Halloween Math & Reading — Answer Key
Part A: Multiple Choice
Circle the best answer for each question.
1. Jake buys 5 costumes at $48 each and pays $60 for shipping. He pays with $500. What is his change?
A) $190
B) $200
C) $210
D) $220
Costumes: 5 × $48 = $240. Add shipping: $240 + $60 = $300. Change: $500 - $300 = $200.
2. Which sentence best shows imagery in a Halloween story?
A) The party was fun.
B) Thick orange fog curled around the crumbling gravestones.
C) The ghost scared everyone.
D) It was a dark night.
Imagery uses vivid sensory words to paint a picture. 'Thick orange fog' appeals to sight, and 'curled' and 'crumbling' add movement and texture.
3. A candy shop sells 504 lollipops in 7 days. At this rate, how many does it sell in 3 days?
A) 198
B) 216
C) 234
D) 252
First find the daily rate: 504 ÷ 7 = 72 per day. Then multiply: 72 × 3 = 216 in 3 days.

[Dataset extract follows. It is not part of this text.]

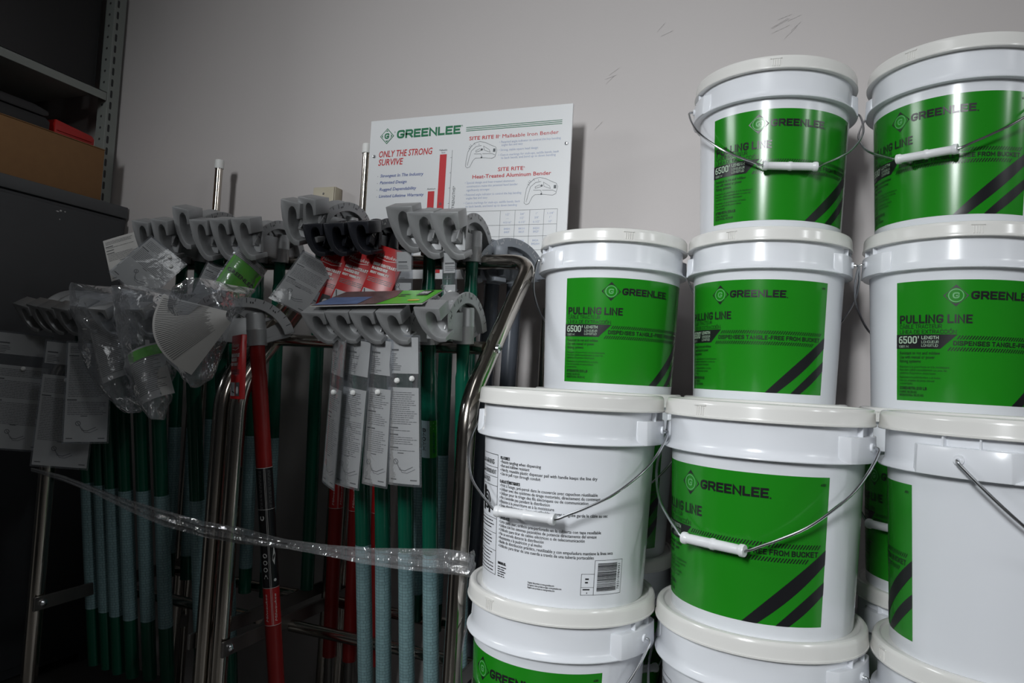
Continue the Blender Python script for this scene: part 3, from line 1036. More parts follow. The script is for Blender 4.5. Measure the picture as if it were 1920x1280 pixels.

4. The sentence "The old house watched them with dark, hollow eyes" uses which literary device?
A) simile
B) hyperbole
C) personification
D) onomatopoeia
Houses do not really watch or have eyes — those are human traits. Giving human features to a building is personification.
Part B: Fill in the Blank
Write the correct answer on each line.
1. Eight pumpkins cost $45 each. After using a coupon for $85 off, the total is $275.
First multiply: 8 × $45 = $360. Then subtract the coupon: $360 - $85 = $275.
2. A ghost divides 648 treats equally among 9 neighborhoods. Each gets 72 treats.
648 ÷ 9 = 72. Check: 9 × 72 = 648, from (9 × 70) + (9 × 2) = 630 + 18 = 648.
3. A story that builds tension before a scary ending creates suspense.
Suspense is the feeling of anxious waiting or excitement before something big happens. Writers build it slowly to keep readers hooked.
4. Six haunted houses each hold 125 visitors per night. Together they hold 750 visitors.
6 × 125 = 750. Split as (6 × 100) + (6 × 25) = 600 + 150 = 750.
5. The central message the author wants readers to learn from a story is the theme.
Theme is the big life lesson or message, like 'friendship matters'. It is what the author really wants readers to take away.